Can you print the data exactly and leave out each image?

* [RECORDED DATA]:
>>>

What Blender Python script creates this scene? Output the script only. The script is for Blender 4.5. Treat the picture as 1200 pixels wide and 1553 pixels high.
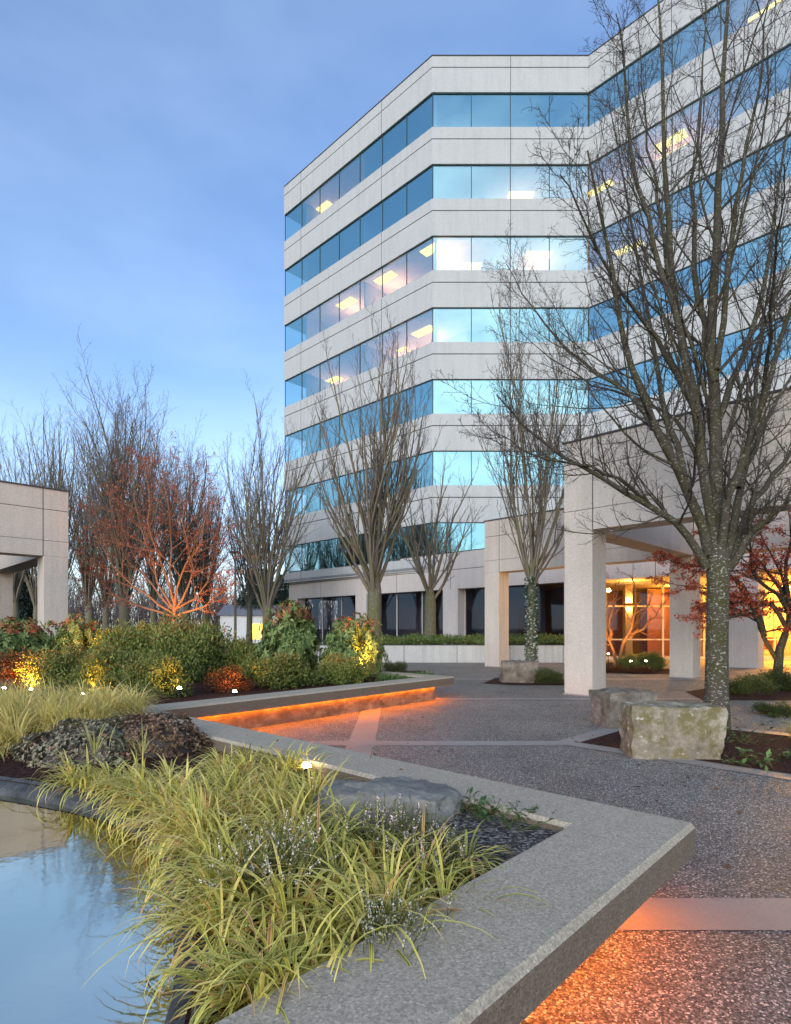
import bpy, math, random
import numpy as np
from mathutils import Vector, noise as mnoise

R = math.radians
SC = bpy.context.scene
COL = SC.collection
for o in list(bpy.data.objects):
    bpy.data.objects.remove(o, do_unlink=True)

# ------------------------------------------------------------------ camera
H, F, HY = 1.45, 880.0, 953.0           # eye height; measured focal length and horizon of the photograph
cam = bpy.data.cameras.new('camera')
cam.sensor_fit = 'HORIZONTAL'; cam.sensor_width = 24.0
cam.lens = 24.0 * F / 1200.0
cam.shift_y = (HY - 776.5) / 1200.0
cam.clip_start = 0.05; cam.clip_end = 3000
co = bpy.data.objects.new('camera', cam); COL.objects.link(co)
co.location = (0, 0, H); co.rotation_euler = (R(90), 0, 0)
SC.camera = co

# ------------------------------------------------------------------ world and sun
SUN_EL, SUN_AZ = 15.0, 200.0
w = bpy.data.worlds.new('World'); SC.world = w; w.use_nodes = True
nt = w.node_tree; nt.nodes.clear()
out = nt.nodes.new('ShaderNodeOutputWorld'); bg = nt.nodes.new('ShaderNodeBackground')
sky = nt.nodes.new('ShaderNodeTexSky'); sky.sky_type = 'NISHITA'; sky.sun_disc = False
sky.sun_elevation = R(SUN_EL); sky.sun_rotation = R(SUN_AZ)
sky.altitude = 0; sky.air_density = 1.0; sky.dust_density = 0.3; sky.ozone_density = 1.6
tc = nt.nodes.new('ShaderNodeTexCoord')
mp = nt.nodes.new('ShaderNodeMapping'); mp.inputs['Scale'].default_value = (1.0, 1.0, 2.6)
nz = nt.nodes.new('ShaderNodeTexNoise'); nz.inputs['Scale'].default_value = 1.6
nz.inputs['Detail'].default_value = 5; nz.inputs['Roughness'].default_value = 0.55
cr = nt.nodes.new('ShaderNodeValToRGB')
cr.color_ramp.elements[0].position = 0.38; cr.color_ramp.elements[0].color = (0.10, 0.10, 0.10, 1)
cr.color_ramp.elements[1].position = 0.75; cr.color_ramp.elements[1].color = (0.26, 0.26, 0.26, 1)
mx = nt.nodes.new('ShaderNodeMix'); mx.data_type = 'RGBA'
mx.inputs[7].default_value = (4.9, 6.1, 8.3, 1)          # thin high cloud
L = nt.links
L.new(tc.outputs['Generated'], mp.inputs['Vector']); L.new(mp.outputs[0], nz.inputs['Vector'])
L.new(nz.outputs['Fac'], cr.inputs[0])
sz = nt.nodes.new('ShaderNodeSeparateXYZ'); L.new(tc.outputs['Generated'], sz.inputs[0])
hz_ = nt.nodes.new('ShaderNodeMapRange'); hz_.inputs['From Min'].default_value = 0.38; hz_.inputs['From Max'].default_value = 0.02; hz_.inputs['To Max'].default_value = 0.42; hz_.clamp = True; L.new(sz.outputs['Z'], hz_.inputs['Value'])
ma_ = nt.nodes.new('ShaderNodeMath'); ma_.operation = 'ADD'; ma_.use_clamp = True; L.new(cr.outputs[0], ma_.inputs[0]); L.new(hz_.outputs[0], ma_.inputs[1]); L.new(ma_.outputs[0], mx.inputs[0])
hsv = nt.nodes.new('ShaderNodeHueSaturation'); hsv.inputs['Saturation'].default_value = 1.28; hsv.inputs['Value'].default_value = 1.12; hsv.inputs['Hue'].default_value = 0.51
L.new(sky.outputs[0], hsv.inputs['Color']); L.new(hsv.outputs[0], mx.inputs[6]);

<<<

* [RESPONSE BELOW]:
What Blender Python script creates this scene? Output the script only. The script is for Blender 4.5. Treat the picture as 1200 pixels wide and 1553 pixels high.
import bpy, math, random
import numpy as np
from mathutils import Vector, noise as mnoise

R = math.radians
SC = bpy.context.scene
COL = SC.collection
for o in list(bpy.data.objects):
    bpy.data.objects.remove(o, do_unlink=True)

# ------------------------------------------------------------------ camera
H, F, HY = 1.45, 880.0, 953.0           # eye height; measured focal length and horizon of the photograph
cam = bpy.data.cameras.new('camera')
cam.sensor_fit = 'HORIZONTAL'; cam.sensor_width = 24.0
cam.lens = 24.0 * F / 1200.0
cam.shift_y = (HY - 776.5) / 1200.0
cam.clip_start = 0.05; cam.clip_end = 3000
co = bpy.data.objects.new('camera', cam); COL.objects.link(co)
co.location = (0, 0, H); co.rotation_euler = (R(90), 0, 0)
SC.camera = co

# ------------------------------------------------------------------ world and sun
SUN_EL, SUN_AZ = 15.0, 200.0
w = bpy.data.worlds.new('World'); SC.world = w; w.use_nodes = True
nt = w.node_tree; nt.nodes.clear()
out = nt.nodes.new('ShaderNodeOutputWorld'); bg = nt.nodes.new('ShaderNodeBackground')
sky = nt.nodes.new('ShaderNodeTexSky'); sky.sky_type = 'NISHITA'; sky.sun_disc = False
sky.sun_elevation = R(SUN_EL); sky.sun_rotation = R(SUN_AZ)
sky.altitude = 0; sky.air_density = 1.0; sky.dust_density = 0.3; sky.ozone_density = 1.6
tc = nt.nodes.new('ShaderNodeTexCoord')
mp = nt.nodes.new('ShaderNodeMapping'); mp.inputs['Scale'].default_value = (1.0, 1.0, 2.6)
nz = nt.nodes.new('ShaderNodeTexNoise'); nz.inputs['Scale'].default_value = 1.6
nz.inputs['Detail'].default_value = 5; nz.inputs['Roughness'].default_value = 0.55
cr = nt.nodes.new('ShaderNodeValToRGB')
cr.color_ramp.elements[0].position = 0.38; cr.color_ramp.elements[0].color = (0.10, 0.10, 0.10, 1)
cr.color_ramp.elements[1].position = 0.75; cr.color_ramp.elements[1].color = (0.26, 0.26, 0.26, 1)
mx = nt.nodes.new('ShaderNodeMix'); mx.data_type = 'RGBA'
mx.inputs[7].default_value = (4.9, 6.1, 8.3, 1)          # thin high cloud
L = nt.links
L.new(tc.outputs['Generated'], mp.inputs['Vector']); L.new(mp.outputs[0], nz.inputs['Vector'])
L.new(nz.outputs['Fac'], cr.inputs[0])
sz = nt.nodes.new('ShaderNodeSeparateXYZ'); L.new(tc.outputs['Generated'], sz.inputs[0])
hz_ = nt.nodes.new('ShaderNodeMapRange'); hz_.inputs['From Min'].default_value = 0.38; hz_.inputs['From Max'].default_value = 0.02; hz_.inputs['To Max'].default_value = 0.42; hz_.clamp = True; L.new(sz.outputs['Z'], hz_.inputs['Value'])
ma_ = nt.nodes.new('ShaderNodeMath'); ma_.operation = 'ADD'; ma_.use_clamp = True; L.new(cr.outputs[0], ma_.inputs[0]); L.new(hz_.outputs[0], ma_.inputs[1]); L.new(ma_.outputs[0], mx.inputs[0])
hsv = nt.nodes.new('ShaderNodeHueSaturation'); hsv.inputs['Saturation'].default_value = 1.28; hsv.inputs['Value'].default_value = 1.12; hsv.inputs['Hue'].default_value = 0.51
L.new(sky.outputs[0], hsv.inputs['Color']); L.new(hsv.outputs[0], mx.inputs[6]);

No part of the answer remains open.